Fasting, shabbos, praying, and any other time-dependent mitzvah always goes by where you are right now.
I'm still searching for more sources on this - but I have never heard any halachic authority say anything different on this issue (with the exception of sfiras haomer, but for a reason that only applies to sfiras haomer)
This idea is mentioned on Young Israel's website, without citation.
http://www.youngisrael.org/content/PDFs/Halacha_Central/Halochoscope/hs13-41a.pdf
There are even websites that help you to calculate what time the day (and therefore the fast) starts and ends, while you are in mid-air!
http://travelzmanim.com/
This is helpful not only on a fast day, but for any day, to figure out exactly when to pray on the airplane.
If one were to board tonight's El Al flight (Jan 4, 2012) from JFK airport in New York City at 23:50, he/she would land in Israel after a 9 1/2 hour flight, where the time would be 17:15. on Jan 5.
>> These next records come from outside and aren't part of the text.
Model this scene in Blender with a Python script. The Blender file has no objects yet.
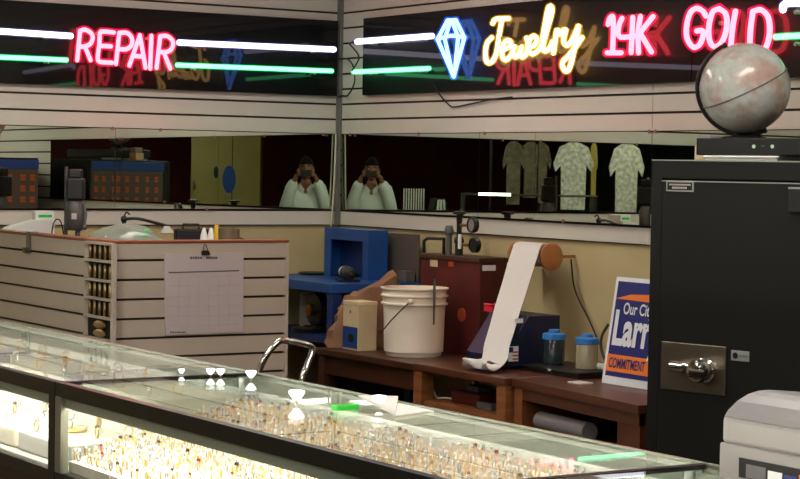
import bpy, bmesh, math, random
from mathutils import Vector, Matrix
random.seed(7)
SC = bpy.context.scene
COL = SC.collection
PI = math.pi
V = Vector

# ------------------------------------------------------------------ camera
F_PX, HEAD, PITCH, ROLL = 1985.42, 0.569171, 0.036107, 0.0171088
CAM = V((-5.134, -8.607, 1.55))
_fwd = V((math.sin(HEAD) * math.cos(PITCH), math.cos(HEAD) * math.cos(PITCH), -math.sin(PITCH)))
_rt = V((math.cos(HEAD), -math.sin(HEAD), 0.0))
_up = _rt.cross(_fwd)
c_, s_ = math.cos(ROLL), math.sin(ROLL)
CR, CU, CF = c_ * _rt + s_ * _up, -s_ * _rt + c_ * _up, _fwd
camd = bpy.data.cameras.new('camera')
camo = bpy.data.objects.new('camera', camd)
COL.objects.link(camo)
camd.sensor_fit = 'HORIZONTAL'
camd.sensor_width = 36.0
camd.lens = F_PX * 36.0 / 800.0
camd.clip_start = 0.02
m3 = Matrix((CR, CU, -CF)).transposed()
camo.matrix_world = Matrix.Translation(CAM) @ m3.to_4x4()
SC.camera = camo

# survey helpers: sight line from the viewpoint to a plane of the room
def ray(px, py): return CF + CR * ((px - 400) / F_PX) - CU * ((py - 239.5) / F_PX)
def on_x(px, py, x): d = ray(px, py); return CAM + d * ((x - CAM.x) / d.x)
def on_y(px, py, y): d = ray(px, py); return CAM + d * ((y - CAM.y) / d.y)
def on_z(px, py, z): d = ray(px, py); return CAM + d * ((z - CAM.z) / d.z)
def at_t(px, py, t): return CAM + ray(px, py) * t

# ------------------------------------------------------------------ materials
def lin(c):
    def f(v):
        v /= 255.0
        return v / 12.92 if v <= 0.04045 else ((v + 0.055) / 1.055) ** 2.4
    return (f(c[0]), f(c[1]), f(c[2]), 1.0)

def mat(name, rgb, rough=0.5, metal=0.0, var=0.0, scale=8.0, spec=0.5, stretch=None, bump=0.0, emit=None, es=0.0, coat=0.0):
    m = bpy.data.materials.new(name)
    m.use_nodes = True
    nt = m.node_tree
    b = nt.nodes['Principled BSDF']
    c = lin(rgb)
    b.inputs['Base Color'].default_value = c
    b.inputs['Roughness'].default_value = rough
    b.inputs['Metallic'].default_value = metal
    b.inputs['Specular IOR Level'].default_value = spec
    b.inputs['Coat Weight'].default_value = coat
    if emit:
        b.inputs['Emission Color'].default_value = (emit[0], emit[1], emit[2], 1)
        b.inputs['Emission Strength'].default_value = es
    if var or bump:
        tc = nt.nodes.new('ShaderNodeTexCoord')
        mp = nt.nodes.new('ShaderNodeMapping')
        if stretch: mp.inputs['Scale'].default_value = stretch
        nz = nt.nodes.new('ShaderNodeTexNoise')
        nz.inputs['Scale'].default_value = scale
        nz.inputs['Detail'].default_value = 5
        nt.links.new(tc.outputs['Object'], mp.inputs['Vector'])
        nt.links.new(mp.outputs['Vector'], nz.inputs['Vector'])
        if var:
            rp = nt.nodes.new('ShaderNodeValToRGB')
            rp.color_ramp.elements[0].position = 0.3
            rp.color_ramp.elements[1].position = 0.7
            rp.color_ramp.elements[0].color = tuple(v * (1 - var) for v in c[:3]) + (1,)
            rp.color_ramp.elements[1].color = tuple(min(1, v * (1 + var)) for v in c[:3]) + (1,)
            nt.links.new(nz.outputs['Fac'], rp.inputs['Fac'])
            nt.links.new(rp.outputs['Color'], b.inputs['Base Color'])
        if bump:
            bp = nt.nodes.new('ShaderNodeBump')
            bp.inputs['Strength'].default_value = bump
            bp.inputs['Distance'].default_value = 0.01
            nt.links.new(nz.outputs['Fac'], bp.inputs['Height'])
            nt.links.new(bp.outputs['Normal'], b.inputs['Normal'])
    return m

def emis(name, rgb, s):
    m = bpy.data.materials.new(name)
    m.use_nodes = True
    nt = m.node_tree
    nt.nodes.clear()
    e = nt.nodes.new('ShaderNodeEmission')
    e.inputs['Color'].default_value = (rgb[0], rgb[1], rgb[2], 1)
    e.inputs['Strength'].default_value = s
    o = nt.nodes.new('ShaderNodeOutputMaterial')
    nt.links.new(e.outputs[0], o.inputs['Surface'])
    return m

def glow_shell(name, rgb, s):
    """coloured bloom around a neon tube, built as a glowing shell: lets what is behind through and adds its own light"""
    m = bpy.data.materials.new(name)
    m.use_nodes = True
    nt = m.node_tree
    nt.nodes.clear()
    e = nt.nodes.new('ShaderNodeEmission')
    e.inputs['Color'].default_value = (rgb[0], rgb[1], rgb[2], 1)
    e.inputs['Strength'].default_value = s
    t = nt.nodes.new('ShaderNodeBsdfTransparent')
    a = nt.nodes.new('ShaderNodeAddShader')
    o = nt.nodes.new('ShaderNodeOutputMaterial')
    nt.links.new(e.outputs[0], a.inputs[0])
    nt.links.new(t.outputs[0], a.inputs[1])
    nt.links.new(a.outputs[0], o.inputs['Surface'])
    return m

def thin_glass(name, tint=(0.95, 0.97, 0.96), ior=1.45, rough=0.0):
    m = bpy.data.materials.new(name)
    m.use_nodes = True
    nt = m.node_tree
    nt.nodes.clear()
    g = nt.nodes.new('ShaderNodeNewGeometry')
    mx = nt.nodes.new('ShaderNodeMix')
    mx.data_type = 'FLOAT'
    mx.inputs[2].default_value = ior
    mx.inputs[3].default_value = 1.0 / ior
    fr = nt.nodes.new('ShaderNodeFresnel')
    t = nt.nodes.new('ShaderNodeBsdfTransparent')
    t.inputs['Color'].default_value = tint + (1,)
    gl = nt.nodes.new('ShaderNodeBsdfGlossy')
    gl.inputs['Roughness'].default_value = rough
    ms = nt.nodes.new('ShaderNodeMixShader')
    o = nt.nodes.new('ShaderNodeOutputMaterial')
    nt.links.new(g.outputs['Backfacing'], mx.inputs[0])
    nt.links.new(mx.outputs[0], fr.inputs['IOR'])
    nt.links.new(fr.outputs[0], ms.inputs[0])
    nt.links.new(t.outputs[0], ms.inputs[1])
    nt.links.new(gl.outputs[0], ms.inputs[2])
    nt.links.new(ms.outputs[0], o.inputs['Surface'])
    return m

M = {}
M['slat'] = mat('slat_cream', (203, 195, 184), 0.45, var=0.04, scale=3)
M['booth_slat'] = mat('booth_slat_beige', (190, 177, 162), 0.45, var=0.04, scale=3)
M['ring_pale'] = mat('worn_gold', (178, 152, 108), 0.35, metal=0.9)
M['groove'] = mat('groove_brown', (50, 28, 20), 0.8)
M['cream'] = mat('cream_plaster', (186, 168, 124), 0.8, var=0.10, scale=2.5, bump=0.1)
M['trim'] = mat('trim_grey', (128, 124, 118), 0.4, metal=0.3)
M['floor'] = mat('floor_carpet', (74, 62, 50), 0.9, var=0.3, scale=30)
M['ceil'] = mat('ceiling_tile', (190, 186, 176), 0.9)
M['dark_wall'] = mat('maroon_wall', (92, 24, 22), 0.8, var=0.2, scale=2)
M['dark_side'] = mat('dark_green_wall', (56, 60, 48), 0.8, var=0.3, scale=2)
M['acrylic'] = mat('black_acrylic', (7, 6, 6), 0.45, spec=0.10, bump=0.012, scale=1.4, coat=0.38)
M['acrylic'].node_tree.nodes['Principled BSDF'].inputs['Coat Roughness'].default_value = 0.02
M['mirror'] = mat('mirror_silver', (212, 221, 207), 0.0, metal=1.0)
M['mirror_edge'] = mat('mirror_edge', (40, 44, 40), 0.3)
M['clip'] = mat('clip_plastic', (150, 110, 100), 0.4)
M['cord_white'] = mat('cord_white', (200, 194, 170), 0.7)
M['black'] = mat('black_plastic', (18, 17, 17), 0.4)
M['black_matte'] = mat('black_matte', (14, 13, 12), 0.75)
M['cable'] = mat('black_cable', (16, 16, 16), 0.5)
M['safe'] = mat('safe_black', (14, 15, 13), 0.55, var=0.08, scale=40, bump=0.05, spec=0.3)
M['safe_edge'] = mat('safe_edge', (168, 172, 164), 0.35, metal=0.5)
M['chrome'] = mat('chrome', (215, 214, 210), 0.12, metal=1.0)
M['nickel'] = mat('brushed_nickel', (126, 115, 100), 0.36, metal=0.95)
M['steel'] = mat('steel', (120, 118, 112), 0.35, metal=0.9)
M['wood_red'] = mat('red_brown_wood', (82, 44, 28), 0.35, var=0.3, scale=4, stretch=(8, 1, 8))
M['wood_dark'] = mat('dark_brown_wood', (66, 34, 20), 0.4, var=0.3, scale=4, stretch=(8, 1, 8))
M['wood_light'] = mat('tan_wood', (128, 76, 40), 0.5, var=0.25, scale=9, stretch=(1, 1, 6))
M['wood_tan'] = mat('pale_tan_wood', (172, 112, 62), 0.5, var=0.2, scale=9)
M['wood_cap'] = mat('booth_cap_wood', (134, 72, 46), 0.5, var=0.2, scale=6)
M['paper'] = mat('white_paper', (206, 202, 198), 0.8, bump=0.15, scale=22)
M['calendar'] = mat('calendar_paper', (196, 184, 184), 0.8)
M['ink'] = mat('grey_ink', (96, 92, 96), 0.8)
M['ink_faint'] = mat('faint_ink', (189, 178, 178), 0.8)
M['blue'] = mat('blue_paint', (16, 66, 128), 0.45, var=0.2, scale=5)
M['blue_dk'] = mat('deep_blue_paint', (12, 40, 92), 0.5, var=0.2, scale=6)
M['navy'] = mat('navy_casing', (20, 26, 52), 0.4, var=0.15, scale=6)
M['navy_face'] = mat('navy_face', (34, 42, 70), 0.4)
M['red'] = mat('red_paint', (80, 19, 18), 0.5, var=0.35, scale=6)
M['red_bright'] = mat('bright_red_plastic', (214, 40, 66), 0.4)
M['rust'] = mat('rusty_orange', (170, 66, 32), 0.6)
M['bucket'] = mat('white_bucket_plastic', (236, 222, 202), 0.45, var=0.08, scale=5)
M['kraft'] = mat('brown_kraft_paper', (134, 98, 70), 0.8, var=0.2, scale=6, bump=0.4)
M['beige'] = mat('beige_card', (206, 184, 146), 0.6, var=0.08, scale=8)
M['grey_lt'] = mat('pale_grey_plastic', (136, 131, 131), 0.42)
M['grey_md'] = mat('mid_grey_plastic', (122, 118, 120), 0.38)
M['grey_metal'] = mat('grey_machine_metal', (92, 88, 86), 0.45, metal=0.2, var=0.2, scale=12)
M['white'] = mat('white_plastic', (226, 224, 218), 0.45)
M['teal_lid'] = mat('blue_lid', (44, 120, 190), 0.4)
M['jar_dark'] = mat('dark_jar', (34, 44, 48), 0.15)
M['jar_pale'] = mat('cloudy_jar', (148, 136, 112), 0.2)
M['sign_navy'] = mat('sign_navy', (26, 34, 108), 0.5)
M['sign_white'] = mat('sign_white', (226, 226, 230), 0.5)
M['sign_orange'] = mat('sign_orange', (236, 124, 44), 0.5)
M['yellow'] = mat('yellow_plastic', (214, 176, 36), 0.5)
M['olive'] = mat('olive_yellow_cloth', (150, 130, 56), 0.85)
M['green_plastic'] = mat('green_plastic', (40, 190, 90), 0.4)
M['green_bright'] = mat('bright_green', (40, 200, 60), 0.4)
M['mug'] = mat('brown_mug', (116, 100, 78), 0.4)
M['gold'] = mat('gold', (238, 196, 122), 0.32, metal=0.7)
M['silver'] = mat('silver', (232, 230, 224), 0.25, metal=0.7)
M['rose'] = mat('rose_gold', (228, 174, 138), 0.3, metal=0.7)
M['gem_red'] = mat('red_stone', (150, 20, 30), 0.1)
M['gem_white'] = mat('clear_stone', (240, 240, 240), 0.05, spec=1.0)
M['gem_dark'] = mat('dark_stone', (40, 34, 30), 0.1)
M['pad'] = mat('cream_foam', (243, 236, 220), 0.85, var=0.06, scale=20)
M['pad_grey'] = mat('grey_foam', (176, 172, 160), 0.85)
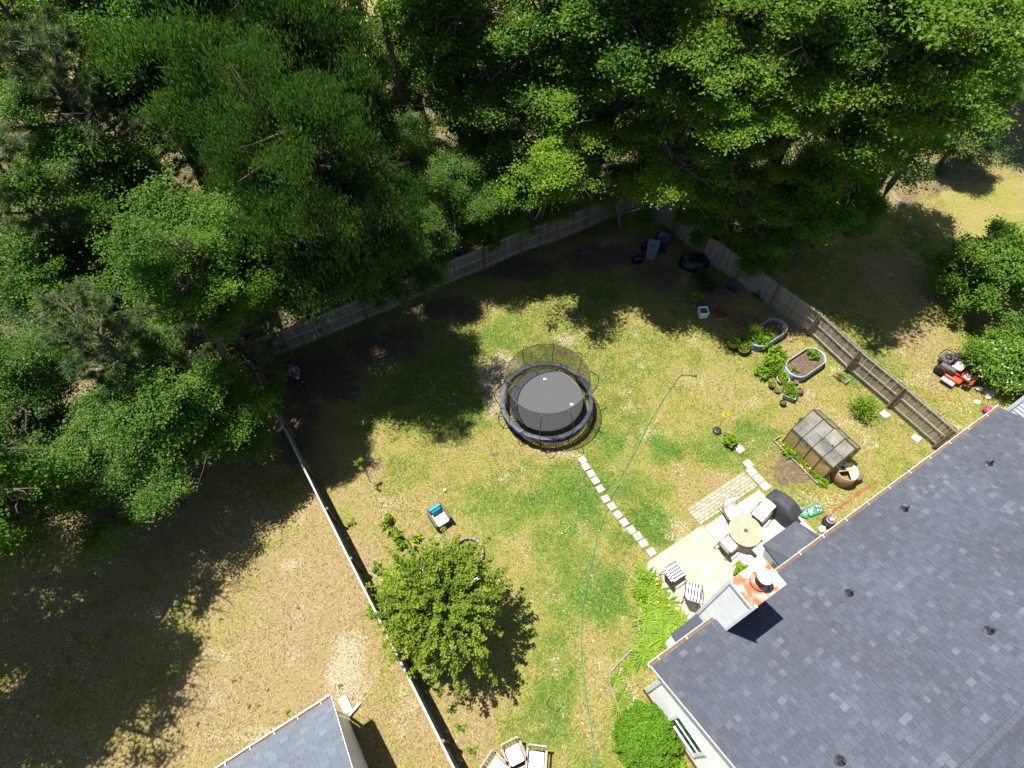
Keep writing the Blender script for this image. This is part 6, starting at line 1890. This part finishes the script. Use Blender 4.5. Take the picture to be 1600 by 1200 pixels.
# ------------------------------------------------------------------ yard tree, shrubs, flower bed
def build_shrubs():
    # crape-myrtle-like yard tree, several stems
    rng = np.random.default_rng(41)
    ns, per = 330, 100
    d = unit(ns, rng); d[:, 2] = np.where(d[:, 2] < -.35, -d[:, 2], d[:, 2])
    ln = rng.uniform(.62, 1.12, ns)
    ln[::9] *= 1.15
    st = d * np.array([.5, .5, .35]) * rng.uniform(.3, 1, (ns, 1))
    en = d * np.array([2.4, 2.4, 1.9]) * ln[:, None] + rng.normal(size=(ns, 3)) * .15
    ci = np.repeat(np.arange(ns), per); n = ns * per
    f_ = 1 - rng.random(n) ** 1.5 * .75
    sag = np.stack([np.zeros(n), np.zeros(n), .35 * f_ * (1 - f_) * 2], 1)
    P_ = st[ci] + (en - st)[ci] * f_[:, None] + sag + rng.normal(size=(n, 3)) * (.05 + .08 * (1 - f_))[:, None]
    A_ = (en - st)[ci] * .35 + rng.normal(size=(n, 3)) * .8
    N_ = np.array([0, 0, 1.]) + rng.normal(size=(n, 3)) * .5 + d[ci] * .3
    tone = rng.random(ns)
    co, fa, rr_ = leaf_arrays(P_, A_, N_, .115 * rng.uniform(.6, 1.4, n), .068 * rng.uniform(.6, 1.4, n), np.clip(.45 * tone[ci] + .35 * rng.random(n) + .25 * (f_ > .88), 0, 1))
    me = tri_mesh('crown', co, fa, MT['leaf_myrtle'], rr_)
    lc = en[::8] * .8
    p = G(691, 950, 3.0)
    t = thing('yard_tree', 'leafy green tree on several stems in the lawn beside the side fence', 'tree', (p.x, p.y, 0), .4)
    link('crown', me, t, loc=(0, 0, 3.0))
    rr = random.Random(8)
    for k in range(5):
        a = k * 1.26 + .3
        b = B()
        top = Vector((math.cos(a) * .75, math.sin(a) * .75, 3.0))
        b.tube([(math.cos(a) * .08, math.sin(a) * .08, -.05), (math.cos(a) * .22, math.sin(a) * .22, 1.2), top], [.07, .055, .035], 7)
        for q in lc[k::5]:
            q = Vector(q) + Vector((0, 0, 3.0))
            b.tube([top * .75, (top + q) / 2 + Vector((0, 0, .1)), q], [.03, .02, .008], 5)
        b.o('trunk', MT['pale_bark'], t)
    # low sprouts left of the tree
    for px, py, s, lab in ((610, 815, .8, 'thin sprouting shrub left of the white cushioned wicker armchair'), (632, 838, 1.0, 'leggy green shrub between the side fence and the fire ring'), (624, 905, 1.2, 'low shrub under the left side of the yard tree'), (598, 945, 1.0, 'low shrub pushing through the side fence')):
        q = G(px, py, .5)
        plant('weed' if py < 850 else 'leafy', (q.x, q.y, 0), s * (3.0 if py < 850 else 1.6), lab, cat='shrub', name='shrub', sz=s * (4 if py < 850 else 1.8))
    # sapling with its long shadow
    q = G(573, 745, .9)
    t = thing('sapling', 'bare thin sapling in the lawn near the side fence', 'sapling', (*gxy(578, 752), 0))
    b = B(); b.tube([(0, 0, 0), (.02, .01, .8), (-.03, .03, 1.9)], [.018, .013, .006], 5)
    for k in range(9):
        z = .8 + k * .12; a = k * 2.4
        b.tube([(0, 0, z), (.22 * math.cos(a), .22 * math.sin(a), z + .18)], [.007, .003], 4)
    b.o('stem', MT['bark'], t)
    link('foliage', PL['weed'][0], t, loc=(-.02, .02, 1.7), scale=(1.3, 1.3, 1.4))
    # big clipped round shrub, shrubs at the right, flowering bush
    def dome(px, py, z, rx, ry, h, n, L, W, mat, label, seed, flowers=0, name='shrub', rz=0.0, lump=.10, low=.1):
        rng = np.random.default_rng(seed)
        d = unit(n, rng); d[:, 2] = np.where(d[:, 2] < -.15, -d[:, 2], d[:, 2])
        lumpn = (vnoise(d[:, 0] * 4 + seed, d[:, 1] * 4, .6, seed) + vnoise(d[:, 1] * 4, d[:, 2] * 4, .6, seed + 3) + vnoise(d[:, 2] * 4, d[:, 0] * 4, .6, seed + 5)) / 3
        P = d * np.array([rx, ry, h]) * (1 - lump + lump * 2 * (lumpn - .25))[:, None] * (1 - .30 * rng.random(n) ** 1.6)[:, None]
        P[:, 2] = np.maximum(P[:, 2] + low + .1, .02)
        N = d + np.array([0, 0, .35]) + rng.normal(size=(n, 3)) * .45
        A = rng.normal(size=(n, 3))
        co, f, rr_ = leaf_arrays(P, A, N, L * rng.uniform(.7, 1.3, n), W * rng.uniform(.7, 1.3, n), np.clip(.4 * lumpn + .6 * rng.random(n), 0, 1))
        q = G(px, py, z)
        t = thing(name, label, 'shrub', (q.x, q.y, 0), rz)
        link('foliage', tri_mesh('foliage', co, f, mat, rr_), t)
        b = B()
        for k in range(7):
            a = k * .9
            b.tube([(0, 0, -.02), (rx * .3 * math.cos(a), ry * .3 * math.sin(a), h * .4), (rx * .7 * math.cos(a), ry * .7 * math.sin(a), h * .7)], [.03, .022, .01], 5)
        b.o('stem', MT['bark'], t)
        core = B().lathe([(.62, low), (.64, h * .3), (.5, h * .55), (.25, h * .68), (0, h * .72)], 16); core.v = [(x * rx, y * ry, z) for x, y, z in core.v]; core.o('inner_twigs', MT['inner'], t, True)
        if flowers:
            link('blossom', flower_mesh(seed, flowers, rx, h, .16, MT['petal_white']), t, scale=(1, ry / rx, 1), loc=(0, 0, low))
        return t
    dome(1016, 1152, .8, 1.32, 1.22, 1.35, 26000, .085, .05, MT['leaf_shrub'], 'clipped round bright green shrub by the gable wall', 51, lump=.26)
    def lobed(px, py, cz, r, rz, ncl, label, seed, flowers=0, L=.13, W=.085):
        me, c, lc = crown_mesh('foliage', seed, r, rz, ncl, 110, L, W, MT['leaf_bush'], lobes=26, spread=.22, flat=.6, low=-.7)
        q = G(px, py, cz)
        t = thing('shrub', label, 'shrub', (q.x, q.y, 0), seed * .7)
        link('foliage', me, t, loc=(0, 0, cz))
        b = B()
        for k in range(7):
            a_ = k * .9
            b.tube([(0, 0, -.02), (r * .25 * math.cos(a_), r * .25 * math.sin(a_), cz * .6), (r * .6 * math.cos(a_), r * .6 * math.sin(a_), cz + rz * .2)], [.05, .035, .012], 5)
        b.o('stem', MT['bark'], t)
        if flowers:
            link('blossom', flower_mesh(seed, flowers, r * .92, rz * .95, .085, MT['petal_white']), t, loc=(0, 0, cz))
    lobed(1562, 415, 2.2, 2.75, 2.1, 420, 'large rounded leafy shrub at the right edge above the mower', 52)
    lobed(1566, 572, .95, 1.55, .95, 230, 'white flowering bush at the right edge beside the mower', 53, 110, .11, .075)
    lobed(1602, 540, 1.0, 1.4, 1.0, 160, 'leafy bush cut by the right edge behind the flowering one', 55, 25, .11, .075)
    # daylilies in the bed along the house
    rr = random.Random(12)
    spots = [(1008, 895), (1020, 905), (1003, 915), (1016, 922), (1030, 918), (1012, 938), (1026, 935), (1042, 940), (1020, 952), (1035, 955), (1050, 955), (1062, 962), (1012, 968), (1027, 970), (1042, 972), (1058, 975), (1068, 972), (1010, 985), (1024, 988), (1038, 988), (1052, 988), (1016, 1002), (1030, 1002), (1008, 1015), (1020, 1016), (1002, 1028)]
    for k, (px, py) in enumerate(spots):
        q = G(px, py, .25)
        t = thing('daylily', 'strap leaved daylily clump in the bed between patio and gable wall', 'daylily', (q.x, q.y, 0), rr.uniform(0, 6.28), 'daylilies in the house bed')
        s = rr.uniform(.8, 1.15)
        link('foliage', LILY[k % 3], t, scale=(s, s, s))
        if k in (4, 6, 7):
            link('blossom', YFL, t, scale=(.8, .8, 1.2))
    for px, py, lab in ((962, 1060, 'spiky strap leaved clump at the bend of the bed edging'), (972, 1085, 'spiky strap leaved clump left of the gable corner'), (984, 1040, 'strap leaved clump beside the gable corner board'), (968, 1105, 'strap leaved clump above the round shrub')):
        q = G(px, py, .2)
        t = thing('daylily', lab, 'daylily', (q.x, q.y, 0), rr.uniform(0, 6.28), 'single clumps along the bed edging')
        link('foliage', LILY[0], t, scale=(.75, .75, .8))
    for px, py, lab in ((1010, 905, 'small leafy plant at the patio end of the bed'), (1001, 928, 'dark little plant by the bed edging'), (1058, 1190, 'yellowish plant below the round shrub')):
        q = G(px, py, .2); plant('leafy', (q.x, q.y, 0), .9, lab)
    pts = [G(940 + x / 5, 860 + y / 5) for x, y in ((345, 125), (285, 200), (265, 250), (290, 350), (305, 420), (295, 500), (280, 570), (300, 650), (312, 690), (280, 740), (200, 810), (125, 885), (70, 950), (58, 1020), (75, 1090), (110, 1180), (135, 1260))]
    b = B()
    for i in range(len(pts)):
        pts[i].z = 0
    vs_ = []
    for i, q in enumerate(pts):
        d = (pts[min(i + 1, len(pts) - 1)] - pts[max(i - 1, 0)]).normalized()
        n_ = Vector((-d.y, d.x, 0)) * .03
        vs_ += [q + n_ + Vector((0, 0, -.03)), q + n_ + Vector((0, 0, .08)), q - n_ + Vector((0, 0, .08)), q - n_ + Vector((0, 0, -.03))]
    for i in range(len(pts) - 1):
        for k in range(3):
            b.f.append((4 * i + k, 4 * i + k + 1, 4 * i + 5 + k, 4 * i + 4 + k)); b.m.append(0)
    b.v = [tuple(v) for v in vs_]
    tag(b.o('bed_edging', MT['edge_stone']), 'thin curved pale edging around the daylily bed', 'edging')
    # weeds and sprouts along the side fence and neighbour lawn
    rr = random.Random(31)
    for k in range(16):
        f = rr.uniform(0.05, .98)
        x = -8.3 + f * 6.6 + .55 + rr.uniform(0, .25); y = 10.4 - f * 10.9
        plant('weed', (x, y, 0), rr.uniform(.8, 1.6), 'green weed growing at the foot of the side fence', group='weeds along the side fence', cat='weed', name='weed')
    for k in range(14):
        px, py = rr.uniform(250, 560), rr.uniform(930, 1150)
        q = G(px, py); plant('weed', (q.x, q.y, 0), rr.uniform(.3, .55), 'small green weed in the dry neighbouring lawn', group='weeds in the neighbouring lawn', cat='weed', name='weed')
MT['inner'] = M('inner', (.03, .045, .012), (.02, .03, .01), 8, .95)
build_shrubs()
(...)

The fast does not begin until sunrise on Jan 5. Assuming one sleeps for the first eight hours of the flight, one would only be awake for the last hour or so of the fast (10th of Teves) - since the fast ends, according to the latest opinion, at 17:30.
Is it worth the $1,100 roundtrip ticket to effectively skip a fast day? Maybe for some very wealthy and frail people, it is.